**WHAT IS EXPECTED:**
Exactly the lines from the line with "rock(1425, 893, 80, 18, 'wet" to the line with "for k, px in" should be extracted, both included, with no other lines.
>>>>
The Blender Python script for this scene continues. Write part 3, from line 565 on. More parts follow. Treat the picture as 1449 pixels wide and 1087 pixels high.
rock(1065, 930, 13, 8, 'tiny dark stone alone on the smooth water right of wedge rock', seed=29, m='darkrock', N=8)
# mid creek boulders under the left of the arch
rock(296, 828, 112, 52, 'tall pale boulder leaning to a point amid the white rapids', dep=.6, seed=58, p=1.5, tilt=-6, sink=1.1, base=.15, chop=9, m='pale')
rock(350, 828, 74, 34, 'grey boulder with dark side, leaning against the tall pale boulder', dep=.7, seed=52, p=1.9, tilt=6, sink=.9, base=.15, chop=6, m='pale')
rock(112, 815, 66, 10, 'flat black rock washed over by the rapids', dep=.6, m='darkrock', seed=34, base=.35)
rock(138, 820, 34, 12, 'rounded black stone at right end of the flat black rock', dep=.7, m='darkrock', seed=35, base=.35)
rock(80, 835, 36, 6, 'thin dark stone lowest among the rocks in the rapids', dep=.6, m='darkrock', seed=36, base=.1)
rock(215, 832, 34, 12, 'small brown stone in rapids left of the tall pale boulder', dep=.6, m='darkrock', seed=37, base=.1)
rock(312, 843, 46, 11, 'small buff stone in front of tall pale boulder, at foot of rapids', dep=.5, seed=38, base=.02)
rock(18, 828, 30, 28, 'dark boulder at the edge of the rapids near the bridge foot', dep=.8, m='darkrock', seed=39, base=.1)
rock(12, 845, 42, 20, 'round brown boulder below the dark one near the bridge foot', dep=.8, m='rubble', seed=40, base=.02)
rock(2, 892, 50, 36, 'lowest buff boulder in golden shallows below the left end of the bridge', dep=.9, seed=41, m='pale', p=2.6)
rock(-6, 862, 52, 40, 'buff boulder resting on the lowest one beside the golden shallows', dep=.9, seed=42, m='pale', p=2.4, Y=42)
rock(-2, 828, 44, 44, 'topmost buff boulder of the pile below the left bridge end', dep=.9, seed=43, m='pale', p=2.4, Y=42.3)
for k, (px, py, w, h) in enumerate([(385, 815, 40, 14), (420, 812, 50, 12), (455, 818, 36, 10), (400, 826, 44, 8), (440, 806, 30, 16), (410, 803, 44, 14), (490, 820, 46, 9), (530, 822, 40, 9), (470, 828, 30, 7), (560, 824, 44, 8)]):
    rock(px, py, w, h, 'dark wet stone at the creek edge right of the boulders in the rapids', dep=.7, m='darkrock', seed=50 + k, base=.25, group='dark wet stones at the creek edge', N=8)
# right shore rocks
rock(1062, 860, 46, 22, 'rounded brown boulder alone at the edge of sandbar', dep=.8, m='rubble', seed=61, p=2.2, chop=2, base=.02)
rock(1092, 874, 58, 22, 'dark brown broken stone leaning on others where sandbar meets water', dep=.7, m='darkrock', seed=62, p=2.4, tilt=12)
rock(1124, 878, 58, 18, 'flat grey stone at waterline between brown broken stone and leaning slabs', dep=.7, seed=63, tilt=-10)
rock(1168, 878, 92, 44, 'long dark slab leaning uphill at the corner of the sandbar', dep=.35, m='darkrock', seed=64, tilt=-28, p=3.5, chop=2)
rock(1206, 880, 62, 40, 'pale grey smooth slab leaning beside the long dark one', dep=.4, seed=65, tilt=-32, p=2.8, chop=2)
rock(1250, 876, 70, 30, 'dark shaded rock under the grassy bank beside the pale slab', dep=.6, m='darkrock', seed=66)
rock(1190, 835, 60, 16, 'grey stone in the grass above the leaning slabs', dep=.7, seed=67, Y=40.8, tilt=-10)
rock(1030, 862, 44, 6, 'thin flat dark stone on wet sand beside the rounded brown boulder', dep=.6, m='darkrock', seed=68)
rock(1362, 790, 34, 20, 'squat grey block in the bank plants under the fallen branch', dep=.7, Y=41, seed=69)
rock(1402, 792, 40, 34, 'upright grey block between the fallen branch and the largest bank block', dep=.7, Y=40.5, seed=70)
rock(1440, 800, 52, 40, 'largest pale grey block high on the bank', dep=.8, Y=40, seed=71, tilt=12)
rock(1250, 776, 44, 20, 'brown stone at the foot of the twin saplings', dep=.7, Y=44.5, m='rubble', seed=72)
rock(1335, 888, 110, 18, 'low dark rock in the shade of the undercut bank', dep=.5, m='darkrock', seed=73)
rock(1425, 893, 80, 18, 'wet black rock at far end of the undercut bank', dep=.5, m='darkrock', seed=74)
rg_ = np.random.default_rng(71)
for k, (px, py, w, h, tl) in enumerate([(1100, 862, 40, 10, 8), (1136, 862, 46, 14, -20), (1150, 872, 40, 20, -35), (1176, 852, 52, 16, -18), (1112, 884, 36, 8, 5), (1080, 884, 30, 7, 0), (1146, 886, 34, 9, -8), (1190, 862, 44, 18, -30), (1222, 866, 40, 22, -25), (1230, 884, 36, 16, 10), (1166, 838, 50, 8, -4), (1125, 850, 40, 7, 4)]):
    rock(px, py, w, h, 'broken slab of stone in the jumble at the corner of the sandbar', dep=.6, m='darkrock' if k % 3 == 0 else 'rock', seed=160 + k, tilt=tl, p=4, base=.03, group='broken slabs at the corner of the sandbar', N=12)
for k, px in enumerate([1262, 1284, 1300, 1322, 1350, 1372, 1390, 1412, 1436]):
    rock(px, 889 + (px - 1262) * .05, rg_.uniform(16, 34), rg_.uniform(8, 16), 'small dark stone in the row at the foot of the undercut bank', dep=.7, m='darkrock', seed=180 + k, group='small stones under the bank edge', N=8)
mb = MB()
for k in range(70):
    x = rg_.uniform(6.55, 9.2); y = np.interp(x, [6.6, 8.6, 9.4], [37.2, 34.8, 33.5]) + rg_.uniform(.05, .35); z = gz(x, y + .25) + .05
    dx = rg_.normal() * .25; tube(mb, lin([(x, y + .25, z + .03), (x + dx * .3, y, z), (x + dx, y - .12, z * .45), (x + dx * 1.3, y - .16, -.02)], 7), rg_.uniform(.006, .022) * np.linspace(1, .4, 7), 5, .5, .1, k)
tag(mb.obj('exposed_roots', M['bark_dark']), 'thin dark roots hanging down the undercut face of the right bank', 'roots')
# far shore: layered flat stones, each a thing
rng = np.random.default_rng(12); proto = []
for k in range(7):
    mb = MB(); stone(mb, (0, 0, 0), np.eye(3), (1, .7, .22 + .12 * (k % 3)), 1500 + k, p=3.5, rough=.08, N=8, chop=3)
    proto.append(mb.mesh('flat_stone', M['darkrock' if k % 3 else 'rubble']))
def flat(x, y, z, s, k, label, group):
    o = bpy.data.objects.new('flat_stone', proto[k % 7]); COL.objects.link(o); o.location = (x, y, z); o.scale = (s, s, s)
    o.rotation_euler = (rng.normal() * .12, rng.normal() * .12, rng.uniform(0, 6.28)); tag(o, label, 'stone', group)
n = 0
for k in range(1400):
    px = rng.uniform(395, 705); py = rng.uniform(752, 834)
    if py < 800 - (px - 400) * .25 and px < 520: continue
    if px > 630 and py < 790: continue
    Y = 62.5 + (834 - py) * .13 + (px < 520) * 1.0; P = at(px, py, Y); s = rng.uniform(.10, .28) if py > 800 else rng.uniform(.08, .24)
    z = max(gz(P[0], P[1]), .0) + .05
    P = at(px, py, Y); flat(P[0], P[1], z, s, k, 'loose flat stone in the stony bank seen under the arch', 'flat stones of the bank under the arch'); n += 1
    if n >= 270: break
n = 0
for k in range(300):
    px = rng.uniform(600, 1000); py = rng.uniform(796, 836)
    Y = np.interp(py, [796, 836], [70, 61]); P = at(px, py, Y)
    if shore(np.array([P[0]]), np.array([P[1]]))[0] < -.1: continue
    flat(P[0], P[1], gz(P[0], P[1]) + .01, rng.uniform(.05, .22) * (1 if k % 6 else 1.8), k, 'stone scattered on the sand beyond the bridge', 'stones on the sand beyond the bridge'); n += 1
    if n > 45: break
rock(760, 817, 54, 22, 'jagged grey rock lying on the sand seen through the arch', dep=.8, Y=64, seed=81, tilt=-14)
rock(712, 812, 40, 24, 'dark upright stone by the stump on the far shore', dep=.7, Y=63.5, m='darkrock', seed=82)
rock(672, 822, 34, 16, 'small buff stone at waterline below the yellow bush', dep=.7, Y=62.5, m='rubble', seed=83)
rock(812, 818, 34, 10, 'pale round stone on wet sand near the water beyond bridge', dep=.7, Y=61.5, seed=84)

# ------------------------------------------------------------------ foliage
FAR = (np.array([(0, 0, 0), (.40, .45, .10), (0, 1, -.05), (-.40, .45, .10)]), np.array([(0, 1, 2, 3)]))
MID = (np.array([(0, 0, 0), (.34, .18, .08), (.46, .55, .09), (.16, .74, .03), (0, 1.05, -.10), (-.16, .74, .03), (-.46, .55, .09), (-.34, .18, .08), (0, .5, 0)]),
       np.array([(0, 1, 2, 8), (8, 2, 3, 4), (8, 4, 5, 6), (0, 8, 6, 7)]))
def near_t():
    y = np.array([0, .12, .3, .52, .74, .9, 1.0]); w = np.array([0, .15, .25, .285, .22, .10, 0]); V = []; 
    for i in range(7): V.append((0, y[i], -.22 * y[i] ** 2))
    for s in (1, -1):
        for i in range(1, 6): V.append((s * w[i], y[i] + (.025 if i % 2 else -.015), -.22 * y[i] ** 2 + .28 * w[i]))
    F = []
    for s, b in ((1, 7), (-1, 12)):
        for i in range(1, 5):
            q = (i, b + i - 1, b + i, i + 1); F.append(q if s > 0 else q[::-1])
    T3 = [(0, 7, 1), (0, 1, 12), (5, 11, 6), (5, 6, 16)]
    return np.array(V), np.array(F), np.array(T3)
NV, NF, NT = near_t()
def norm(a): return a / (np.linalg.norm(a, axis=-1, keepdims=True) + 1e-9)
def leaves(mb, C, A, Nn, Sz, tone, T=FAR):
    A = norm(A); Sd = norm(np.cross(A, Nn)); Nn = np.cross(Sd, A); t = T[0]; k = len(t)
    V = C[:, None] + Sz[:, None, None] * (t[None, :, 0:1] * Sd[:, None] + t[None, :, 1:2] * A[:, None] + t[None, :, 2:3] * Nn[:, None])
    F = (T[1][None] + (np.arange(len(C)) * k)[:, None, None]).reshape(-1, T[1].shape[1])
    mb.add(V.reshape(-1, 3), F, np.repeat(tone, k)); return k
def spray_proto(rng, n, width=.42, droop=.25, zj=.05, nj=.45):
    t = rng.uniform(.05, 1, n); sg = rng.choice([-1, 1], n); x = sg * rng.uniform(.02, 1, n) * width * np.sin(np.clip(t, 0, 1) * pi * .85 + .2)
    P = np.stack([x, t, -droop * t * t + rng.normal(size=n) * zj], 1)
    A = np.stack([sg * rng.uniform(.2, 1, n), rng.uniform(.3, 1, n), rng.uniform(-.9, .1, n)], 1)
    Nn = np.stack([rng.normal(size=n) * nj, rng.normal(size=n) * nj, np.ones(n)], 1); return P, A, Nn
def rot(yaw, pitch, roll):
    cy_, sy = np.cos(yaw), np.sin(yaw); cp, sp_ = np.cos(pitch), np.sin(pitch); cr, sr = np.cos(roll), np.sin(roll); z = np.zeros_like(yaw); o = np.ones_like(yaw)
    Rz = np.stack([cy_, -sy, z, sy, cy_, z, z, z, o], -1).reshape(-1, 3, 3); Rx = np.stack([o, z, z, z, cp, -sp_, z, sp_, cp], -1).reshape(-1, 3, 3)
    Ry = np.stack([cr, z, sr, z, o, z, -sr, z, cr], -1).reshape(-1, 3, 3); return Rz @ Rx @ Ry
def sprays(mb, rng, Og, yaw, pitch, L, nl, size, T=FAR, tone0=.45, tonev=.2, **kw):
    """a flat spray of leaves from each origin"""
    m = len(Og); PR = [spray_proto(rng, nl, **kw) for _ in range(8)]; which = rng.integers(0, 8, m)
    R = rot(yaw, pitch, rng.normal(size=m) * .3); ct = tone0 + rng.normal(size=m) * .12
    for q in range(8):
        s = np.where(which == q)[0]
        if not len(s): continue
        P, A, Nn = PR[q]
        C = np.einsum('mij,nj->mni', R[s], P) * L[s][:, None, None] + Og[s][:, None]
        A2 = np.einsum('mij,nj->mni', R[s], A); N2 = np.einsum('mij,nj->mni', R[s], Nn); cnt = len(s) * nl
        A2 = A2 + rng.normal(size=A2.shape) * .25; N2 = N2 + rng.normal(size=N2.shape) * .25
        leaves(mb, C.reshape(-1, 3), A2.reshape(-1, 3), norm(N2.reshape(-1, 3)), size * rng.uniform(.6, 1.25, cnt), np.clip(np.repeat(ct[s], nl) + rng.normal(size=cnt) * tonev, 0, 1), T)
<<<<
**WRITTEN SOLUTION:**
rock(1425, 893, 80, 18, 'wet black rock at far end of the undercut bank', dep=.5, m='darkrock', seed=74)
rg_ = np.random.default_rng(71)
for k, (px, py, w, h, tl) in enumerate([(1100, 862, 40, 10, 8), (1136, 862, 46, 14, -20), (1150, 872, 40, 20, -35), (1176, 852, 52, 16, -18), (1112, 884, 36, 8, 5), (1080, 884, 30, 7, 0), (1146, 886, 34, 9, -8), (1190, 862, 44, 18, -30), (1222, 866, 40, 22, -25), (1230, 884, 36, 16, 10), (1166, 838, 50, 8, -4), (1125, 850, 40, 7, 4)]):
    rock(px, py, w, h, 'broken slab of stone in the jumble at the corner of the sandbar', dep=.6, m='darkrock' if k % 3 == 0 else 'rock', seed=160 + k, tilt=tl, p=4, base=.03, group='broken slabs at the corner of the sandbar', N=12)
for k, px in enumerate([1262, 1284, 1300, 1322, 1350, 1372, 1390, 1412, 1436]):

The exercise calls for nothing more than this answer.